— begin —

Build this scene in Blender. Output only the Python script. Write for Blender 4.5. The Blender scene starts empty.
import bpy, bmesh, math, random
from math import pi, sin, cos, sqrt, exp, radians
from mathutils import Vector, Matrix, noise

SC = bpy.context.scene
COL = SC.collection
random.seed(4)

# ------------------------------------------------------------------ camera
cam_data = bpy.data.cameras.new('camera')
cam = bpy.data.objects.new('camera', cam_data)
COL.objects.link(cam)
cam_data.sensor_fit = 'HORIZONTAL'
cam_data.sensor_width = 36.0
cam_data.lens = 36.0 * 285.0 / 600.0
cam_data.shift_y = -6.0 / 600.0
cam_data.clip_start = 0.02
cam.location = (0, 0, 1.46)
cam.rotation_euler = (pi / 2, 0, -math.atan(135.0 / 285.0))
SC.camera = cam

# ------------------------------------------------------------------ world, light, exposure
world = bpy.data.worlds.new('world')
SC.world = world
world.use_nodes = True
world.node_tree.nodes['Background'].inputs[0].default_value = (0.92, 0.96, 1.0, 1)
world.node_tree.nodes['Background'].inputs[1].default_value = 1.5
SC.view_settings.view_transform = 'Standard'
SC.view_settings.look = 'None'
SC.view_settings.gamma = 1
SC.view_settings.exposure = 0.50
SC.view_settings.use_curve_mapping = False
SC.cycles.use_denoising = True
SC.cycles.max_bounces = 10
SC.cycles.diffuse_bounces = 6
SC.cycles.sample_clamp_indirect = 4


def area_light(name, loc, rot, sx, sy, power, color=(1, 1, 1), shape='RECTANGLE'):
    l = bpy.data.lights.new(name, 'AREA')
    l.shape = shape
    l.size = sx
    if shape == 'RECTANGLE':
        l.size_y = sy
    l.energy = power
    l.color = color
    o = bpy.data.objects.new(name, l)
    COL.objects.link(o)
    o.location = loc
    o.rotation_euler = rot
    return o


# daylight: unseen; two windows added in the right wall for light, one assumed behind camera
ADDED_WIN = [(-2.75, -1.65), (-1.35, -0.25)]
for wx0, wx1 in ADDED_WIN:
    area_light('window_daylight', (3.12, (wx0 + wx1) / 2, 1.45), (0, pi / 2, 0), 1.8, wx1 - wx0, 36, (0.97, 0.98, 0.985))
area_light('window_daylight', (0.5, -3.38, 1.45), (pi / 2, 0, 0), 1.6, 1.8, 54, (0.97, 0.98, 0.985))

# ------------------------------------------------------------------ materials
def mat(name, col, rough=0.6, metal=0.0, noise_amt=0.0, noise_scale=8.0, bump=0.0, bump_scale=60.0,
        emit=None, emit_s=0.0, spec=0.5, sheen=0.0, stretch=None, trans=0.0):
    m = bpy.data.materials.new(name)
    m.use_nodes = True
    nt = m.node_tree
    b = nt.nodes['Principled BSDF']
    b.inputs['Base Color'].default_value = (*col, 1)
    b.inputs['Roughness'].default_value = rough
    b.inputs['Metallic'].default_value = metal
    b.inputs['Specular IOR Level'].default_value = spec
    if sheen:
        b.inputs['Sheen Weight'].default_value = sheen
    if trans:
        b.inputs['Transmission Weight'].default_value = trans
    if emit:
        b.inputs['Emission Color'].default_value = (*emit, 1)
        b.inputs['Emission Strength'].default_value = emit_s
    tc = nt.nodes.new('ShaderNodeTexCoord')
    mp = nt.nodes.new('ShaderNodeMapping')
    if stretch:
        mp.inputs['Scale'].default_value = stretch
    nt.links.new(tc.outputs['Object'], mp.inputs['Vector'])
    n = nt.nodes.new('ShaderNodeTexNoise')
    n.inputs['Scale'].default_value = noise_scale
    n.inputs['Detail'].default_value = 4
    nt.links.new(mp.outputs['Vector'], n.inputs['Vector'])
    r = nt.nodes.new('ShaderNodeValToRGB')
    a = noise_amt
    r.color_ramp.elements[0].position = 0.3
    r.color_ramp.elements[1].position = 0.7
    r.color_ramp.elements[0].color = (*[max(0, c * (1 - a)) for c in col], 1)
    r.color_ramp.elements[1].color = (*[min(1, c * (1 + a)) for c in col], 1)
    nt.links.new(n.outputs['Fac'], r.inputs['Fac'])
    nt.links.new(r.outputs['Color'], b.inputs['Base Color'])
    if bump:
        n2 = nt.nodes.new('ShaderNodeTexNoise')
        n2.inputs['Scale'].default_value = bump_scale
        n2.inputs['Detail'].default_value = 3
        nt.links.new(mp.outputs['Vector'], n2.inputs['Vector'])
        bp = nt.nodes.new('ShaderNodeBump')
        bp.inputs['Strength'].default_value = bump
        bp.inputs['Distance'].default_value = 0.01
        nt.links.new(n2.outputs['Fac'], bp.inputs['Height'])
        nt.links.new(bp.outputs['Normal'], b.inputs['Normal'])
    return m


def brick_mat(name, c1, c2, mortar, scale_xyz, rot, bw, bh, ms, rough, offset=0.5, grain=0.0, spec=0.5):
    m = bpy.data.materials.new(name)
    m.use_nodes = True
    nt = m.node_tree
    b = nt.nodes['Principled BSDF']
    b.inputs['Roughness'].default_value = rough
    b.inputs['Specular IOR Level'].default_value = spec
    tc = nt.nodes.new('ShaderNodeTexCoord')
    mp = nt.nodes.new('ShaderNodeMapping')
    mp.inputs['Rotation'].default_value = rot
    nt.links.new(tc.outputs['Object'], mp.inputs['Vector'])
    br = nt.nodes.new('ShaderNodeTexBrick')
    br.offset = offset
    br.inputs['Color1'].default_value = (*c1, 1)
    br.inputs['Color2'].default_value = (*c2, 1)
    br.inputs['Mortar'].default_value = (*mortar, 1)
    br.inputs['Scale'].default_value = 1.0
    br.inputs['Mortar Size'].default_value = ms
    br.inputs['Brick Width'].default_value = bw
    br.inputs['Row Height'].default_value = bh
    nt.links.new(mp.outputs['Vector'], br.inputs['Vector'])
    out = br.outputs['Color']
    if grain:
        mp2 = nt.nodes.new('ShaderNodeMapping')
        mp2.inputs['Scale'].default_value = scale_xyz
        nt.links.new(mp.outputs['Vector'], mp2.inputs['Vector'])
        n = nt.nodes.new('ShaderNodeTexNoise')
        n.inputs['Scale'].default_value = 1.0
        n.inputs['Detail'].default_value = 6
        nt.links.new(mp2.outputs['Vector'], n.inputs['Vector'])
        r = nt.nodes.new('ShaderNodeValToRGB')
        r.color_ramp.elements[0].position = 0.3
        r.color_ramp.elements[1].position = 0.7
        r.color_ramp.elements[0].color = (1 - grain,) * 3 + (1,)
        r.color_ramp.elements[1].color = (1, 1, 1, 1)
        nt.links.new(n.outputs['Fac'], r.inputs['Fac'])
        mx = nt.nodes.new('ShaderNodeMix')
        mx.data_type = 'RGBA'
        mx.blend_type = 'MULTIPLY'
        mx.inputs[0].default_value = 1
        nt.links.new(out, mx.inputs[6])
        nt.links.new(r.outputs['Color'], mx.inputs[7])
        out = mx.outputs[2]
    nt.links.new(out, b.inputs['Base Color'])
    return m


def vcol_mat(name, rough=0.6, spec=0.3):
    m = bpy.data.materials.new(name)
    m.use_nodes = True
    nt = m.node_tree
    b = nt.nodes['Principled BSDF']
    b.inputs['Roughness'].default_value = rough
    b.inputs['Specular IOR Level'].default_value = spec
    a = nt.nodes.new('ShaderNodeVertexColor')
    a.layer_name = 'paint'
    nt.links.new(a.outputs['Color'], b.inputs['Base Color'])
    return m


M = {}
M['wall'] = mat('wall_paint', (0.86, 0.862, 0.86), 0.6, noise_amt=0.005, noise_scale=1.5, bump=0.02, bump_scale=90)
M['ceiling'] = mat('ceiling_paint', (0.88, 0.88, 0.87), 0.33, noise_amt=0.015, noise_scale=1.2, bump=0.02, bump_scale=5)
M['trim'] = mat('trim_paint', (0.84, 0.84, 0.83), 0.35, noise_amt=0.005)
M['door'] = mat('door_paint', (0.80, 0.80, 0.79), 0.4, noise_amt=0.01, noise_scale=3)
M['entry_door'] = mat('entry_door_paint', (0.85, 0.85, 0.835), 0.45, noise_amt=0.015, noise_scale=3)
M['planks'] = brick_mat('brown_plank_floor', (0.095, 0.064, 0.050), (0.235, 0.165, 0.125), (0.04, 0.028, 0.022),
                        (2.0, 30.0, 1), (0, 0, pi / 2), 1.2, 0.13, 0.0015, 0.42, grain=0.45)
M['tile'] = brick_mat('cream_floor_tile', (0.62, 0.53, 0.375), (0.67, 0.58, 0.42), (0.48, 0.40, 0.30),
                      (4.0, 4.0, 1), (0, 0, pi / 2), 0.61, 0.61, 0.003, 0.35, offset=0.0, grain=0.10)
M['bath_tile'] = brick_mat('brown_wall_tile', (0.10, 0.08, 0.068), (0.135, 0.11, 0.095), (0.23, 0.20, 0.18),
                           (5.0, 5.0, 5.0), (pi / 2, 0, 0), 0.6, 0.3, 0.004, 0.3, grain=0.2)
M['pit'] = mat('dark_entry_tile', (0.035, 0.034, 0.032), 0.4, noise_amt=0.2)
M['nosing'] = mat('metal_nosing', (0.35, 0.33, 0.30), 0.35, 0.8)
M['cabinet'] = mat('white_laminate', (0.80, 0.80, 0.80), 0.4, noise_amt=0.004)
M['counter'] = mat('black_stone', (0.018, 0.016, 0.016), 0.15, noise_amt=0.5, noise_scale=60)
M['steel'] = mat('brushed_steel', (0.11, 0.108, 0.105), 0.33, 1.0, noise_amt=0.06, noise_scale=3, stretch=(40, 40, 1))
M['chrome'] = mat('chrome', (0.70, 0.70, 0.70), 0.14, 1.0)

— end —

Starting at the first line of the data above, please restate word for word every line up to and including the one that holds "SC.camera = cam", and add nothing else.

**Final result:**
Build this scene in Blender. Output only the Python script. Write for Blender 4.5. The Blender scene starts empty.
import bpy, bmesh, math, random
from math import pi, sin, cos, sqrt, exp, radians
from mathutils import Vector, Matrix, noise

SC = bpy.context.scene
COL = SC.collection
random.seed(4)

# ------------------------------------------------------------------ camera
cam_data = bpy.data.cameras.new('camera')
cam = bpy.data.objects.new('camera', cam_data)
COL.objects.link(cam)
cam_data.sensor_fit = 'HORIZONTAL'
cam_data.sensor_width = 36.0
cam_data.lens = 36.0 * 285.0 / 600.0
cam_data.shift_y = -6.0 / 600.0
cam_data.clip_start = 0.02
cam.location = (0, 0, 1.46)
cam.rotation_euler = (pi / 2, 0, -math.atan(135.0 / 285.0))
SC.camera = cam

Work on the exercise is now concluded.